Israel saw the amazing power of the Lord against the Egyptians. The people were in awe of the Lord, and they believed in the Lord and in his servant Moses. Exodus 14:5-7, 10-16, 21-29, 31 (CEB).

Do you ever wonder how frightening it must have been for Israel as they turned back and saw the Pharaoh approaching with his army? Trapped there? Awaiting slaughter? Nowhere forward and certainly nowhere backward.

In his book Messengers of God, Elie Wiesel writes about this scene. Wiesel, who experienced the Holocaust, was a man who, like the Israelites, knew what it was like to live under a leader and a government that had become pure evil. Just like the pharaoh in Egypt. Wiesel writes this about Israel and their experience at the edge of the sea: "One could see people running. Running breathlessly. Without a glance backward. They were running toward the sea. And there they came to an abrupt halt. This was the end. Death was there, waiting. The leaders of the group, urged on by Moses, pushed forward: Don’t be afraid! Go! Into the water! Into the water! Yet, according to one commentator, Moses suddenly ordered everyone to a halt. Wait a moment! Think! Take a moment to reassess what you are doing. Enter the sea, not as frightened fugitives, but as free men and women!"

This Friday, after we had witnessed the spectacle in Washington, the appalling spectacle that we have allowed our country to become, my morning devotion featured appointed verses from the prophet Micah, which read, “The faithful have disappeared from the land, and there is no one left who is upright; they all lie in wait for blood, and they hunt each other with nets. The hands are skilled to do evil; the official and the judge ask for a bribe, and the powerful dictate what they desire; thus they pervert justice...Put no trust in a friend, have no confidence in a loved one; guard the doors of your mouth from her who lies in your embrace; for the son treats the father with contempt, the daughter rises up against her mother, the daughter-in-law against her mother-in-law; your enemies are members of your own household. But as for me, I will look to the Lord, I will wait for the God of my salvation; my God will hear me.”

As I read these words, it was a reminder for me once again, that our salvation comes not from principalities or powers. But, from God.
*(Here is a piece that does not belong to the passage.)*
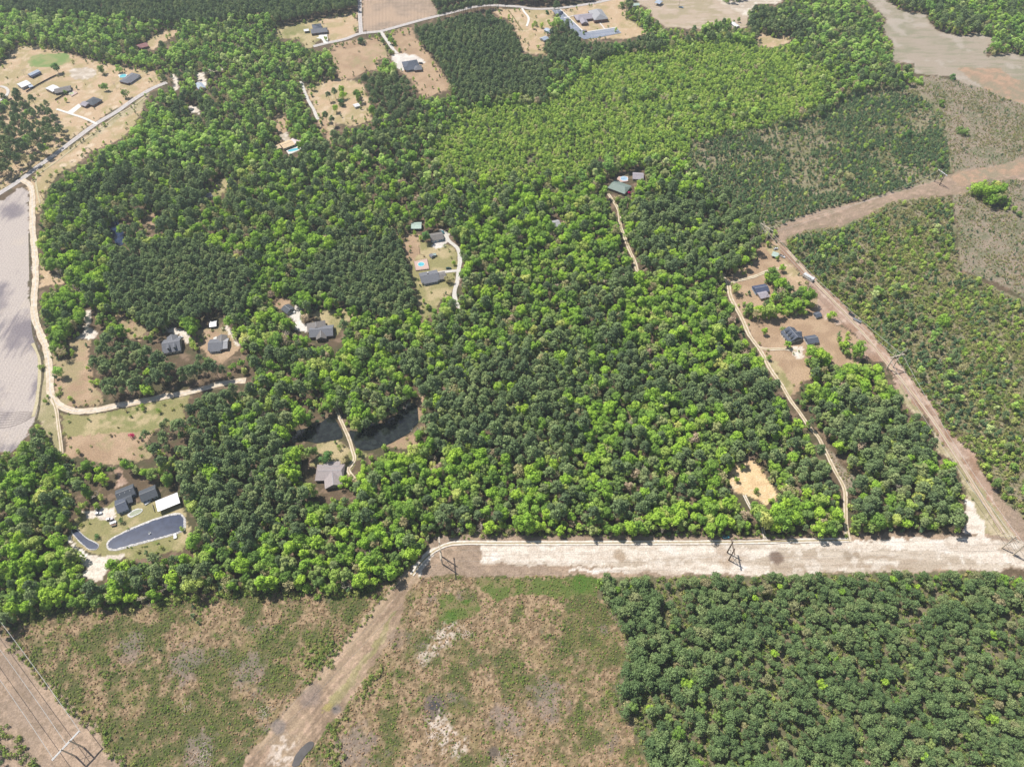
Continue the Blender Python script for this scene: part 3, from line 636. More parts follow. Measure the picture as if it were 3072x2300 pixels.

From a God who, as Israel found out on that fearful day at the edge of the water--is faithful and who keeps promises.

We have this same God. Faithful. A promise-keeper. Who calls us to “Go, go into the water.” Into the waters of baptism, where we stand at the edge reassessing what we are doing. And realizing that we go into the water, not as frightened people, but as free women and men. Into the water, where, through God’s faithful and never-ending grace, we are washed in the blood of the Lamb, our Savior Jesus Christ. And freed.

Friends, I don’t know what will happen in our country. But, what I do know is that God hears our cries. And I know that God is working in our midst. To bring about a more just world. More just than the world we experienced this past week as we watched two families be destroyed. Somehow, God is working in the midst of this to turn our world around so that all may experience God’s saving grace. 

This is what Israel learned that day at the edge of the water. This is what we know in the water of our baptisms. That God is faithful. That God is just. And that, through God’s grace and only God’s grace, we are freed. It is in this knowledge and only this knowledge, that we place our hope and our future. Amen.

Preached Sunday, September 30, 2018, at Grace & Glory Lutheran Church, Goshen, KY.
Pentecost 19
Readings: Matt. 2:13-15; Ex. 14:5-7, 10-14, 21-29, 31.